The choices before him were: to march on St Petersburg some 640 kilometres away – the threat was real enough for Alexander’s court to start packing
95
– an option that was quickly ruled out as impractical from a supply perspective;
96
to move to Velikiye-Luki, about 160 kilometres north-east of Vitebsk, where he would join with his other two corps commanders, Oudinot and Gouvion Saint-Cyr and go into winter quarters, an option also dropped for supply reasons;
97
to stay in Moscow for the winter with the danger of being cut off from the rest of the Empire; or to head for the Ukraine, which was what Davout was urging (there were rumours to that effect as early as September).
98
Napoleon seems to have been reluctant to engage Kutuzov once again, almost as though he doubted his own abilities or had been dealt a blow to his self-confidence by Borodino.
99
A number of senior military figures in Napoleon’s entourage had been urging a withdrawal from Moscow to an area closer to the Empire. They wanted peace, although they do not appear to have confronted Napoleon openly; they included Ney, Murat, Davout, Caulaincourt and Berthier.
100
Some time towards the end of the first week in October he must have made up his mind. He ordered the war booty from the Kremlin packed on 9 October, and the wounded evacuated on 10 October.
101
On 14 October, orders were issued not to bring any further cavalry or artillery forward to Moscow.
102
The treasure and the sick and wounded, an estimated 12,000 men, left on 15, 16 and 17 October.
103

When Napoleon woke on the morning of 13 October, the ruins of Moscow were covered with a thin, white blanket of snow.
104
It was the first real fall; snow had fallen as early as 27 September, but it had melted almost immediately.
105
This is when it appears he made the decision to take the only other option available to him, to retreat to Smolensk (but not to the Russian border because to do so would give the appearance of a military defeat). But not only the weather played on his mind. The previous day, an incident occurred which demonstrated only too clearly just how precarious was the situation. A courier who had been sent from Moscow to Paris was captured by Cossacks at the same time as a courier from Paris en route to Moscow. Napoleon’s line of communications in other words had become tenuous, and he could not tolerate a situation in which he was cut off from Paris. That left only the question of which route to take: he opted to go back the way he had come, though it was problematic to say the least, since the road had been devastated during the advance and the army would find little succour.
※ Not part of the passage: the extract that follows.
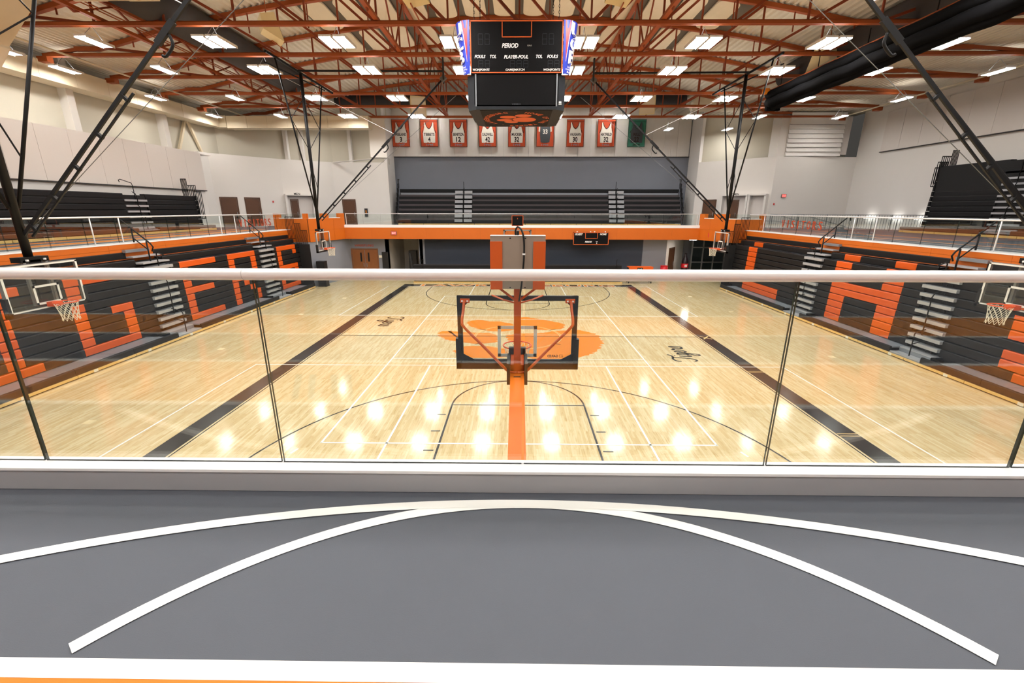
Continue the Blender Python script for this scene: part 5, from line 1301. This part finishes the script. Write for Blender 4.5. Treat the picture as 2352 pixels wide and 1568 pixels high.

It was, however, the best road to Smolensk and the most direct route. He could attempt to find a route parallel to but south of the Moscow–Smolensk road, likely to be a source of more supplies than would be available to the north of that road. He could head south for Kaluga on the Oka River 150 kilometres south-west of Moscow, inflict a defeat on Kutuzov – considered an indispensable preliminary move for any retreat to take place
106
– and then head east on a relatively good road to Smolensk. He had left it a bit late but things were by no means dire. Smolensk was ten to twelve days’ march from Moscow, and after that Minsk was another ten, Vilnius another fifteen. All of these cities were well stocked and would be able to supply his army with everything it needed. From there, he could draw on reinforcements that were gathering in Prussia and Poland and in the spring march on Petersburg.